Moscow has been airing these gripes for months.
The last time Russia agreed to a two-month extension of the scheme back in May, its foreign ministry suggested it only did so as a favour to mediator Turkey, whose president Recep Tayyip Erdogan was facing an election at the time.
In a strong hint that the BSGI was doomed, Russian President Vladimir Putin told six African leaders on 17 June that initiative was a “cheat” and claimed it did very little to alleviate hunger in poor countries.
Russian inspectors sitting in Istanbul have been since drip-feeding vessels through the BSGI. According to UN data, they have failed to clear a single vessel heading for Ukraine since 29 June.
Where will the panamaxes go now?
Shipowners, Greeks and Turks in particular, have made ample use of the corridor ever since it went into operation in August 2022.
General cargo ships, handysize bulkers and tankers, as well as supramax and panamax bulkers performed about 1,000 voyages, carrying nearly 33m tonnes of Ukrainian foodstuffs to world markets.
As long as bulker markets performed relatively well, ships in the trade could expect to earn as much as $40,000 per day — up to 2.5 times the normal rate.
Shipowners’ enthusiasm gradually waned, however, as risk increased, freight rates dropped and inspection delays in the increasingly malfunctioning BSGI piled up.
What could replace the BSGI?
According to some market participants, dwindling Black Sea activity has sent panamaxes and handysizes looking for employment elsewhere, which is one factor explaining their lacklustre earnings performance lately.
The big question now is what could replace the BSGI.

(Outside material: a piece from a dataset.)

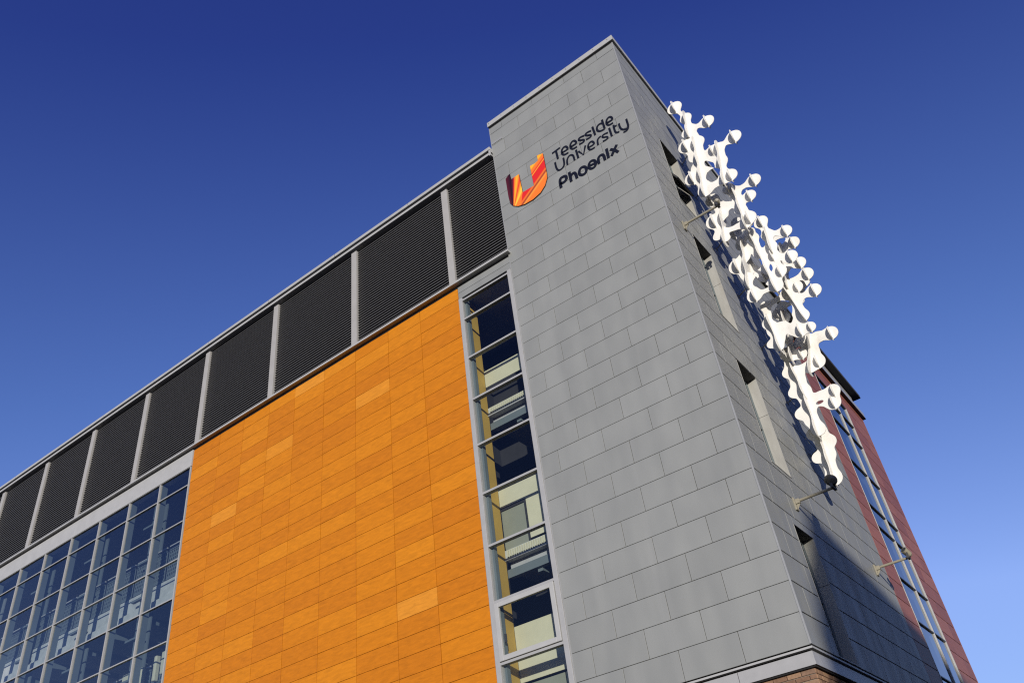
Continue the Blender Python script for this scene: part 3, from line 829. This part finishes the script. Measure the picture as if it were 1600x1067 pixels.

The Ukrainian government has already announced it expects shipowners to continue servicing its ports, on the back of a UAH 20bn ($540m) state compensation scheme for owners whose vessels have been damaged in the war.
Ukrainian shipping officials have in the past expressed the hope that Nato could help guarantee maritime traffic in the area.
Meanwhile, Ukraine has been trying to export more of its grain through the Danube.
Market players, however, doubt river ports and onshore infrastructure is sufficient to handle the 11m tonnes of crops stockpiled in the country — especially as the new grain harvest begins.